Healthy Conflict Resolution:

  • Identify the problem or issues: Have a discussion to understand both views of the problem, conflicts, needs and preferred outcomes. Clarify to each other exactly what the conflict or problem involves. Here are some hints:
  • Listening and not interrupting in order to be able to hear one another’s concerns.
  • Summarizing what you have heard to be sure that concerns have been clearly conveyed.
  • Focusing on the problem and not the person. Maintaining respect for the individual while acknowledging disparate points of view will open the door to a considered resolution.
  • Use “I…” statements: This helps you be perceived as expressing yourself so that you are heard and understood, and makes other person more aware of your needs
  • Avoid “YOU…” statements: They come across as attacking which creates defensiveness and counter attack and make the other person more focused on protecting themselves.

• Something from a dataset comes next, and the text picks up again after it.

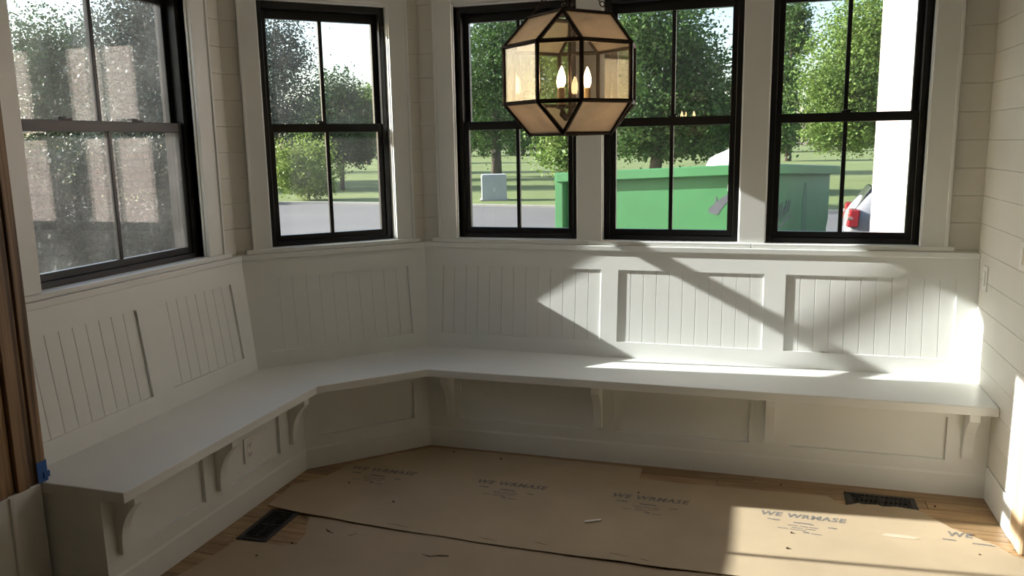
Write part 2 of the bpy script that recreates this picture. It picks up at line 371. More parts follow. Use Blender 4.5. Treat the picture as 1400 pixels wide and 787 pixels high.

  • Generate several possible solutions: Use creative and integrative approach, both parties think creatively about several possible solutions without evaluating them. List all possible solution weather one of the parties agrees on or not.
  • Evaluate the alternative solutions: Narrow down the list to the solution that is accepted to both of you and meets the project objectives and the organization policy and other constraints.
  • Consensus on the best solution: Consensus is the keyword here, both parties try to agree on a solution, if there’s no way to agree on a solution, the issue can be escalated to the next level of management for judgment.
  • Follow-up: Follow up to be sure the application of the solution produces the expected results, in case of deviation, changes can be made to the solution, but sure any changes should also be agreed on or escalated.

As a conclusion, conflict is not necessarily bad, moderate conflict and healthy conflict resolution is important to achieve the highest possible performance and quality.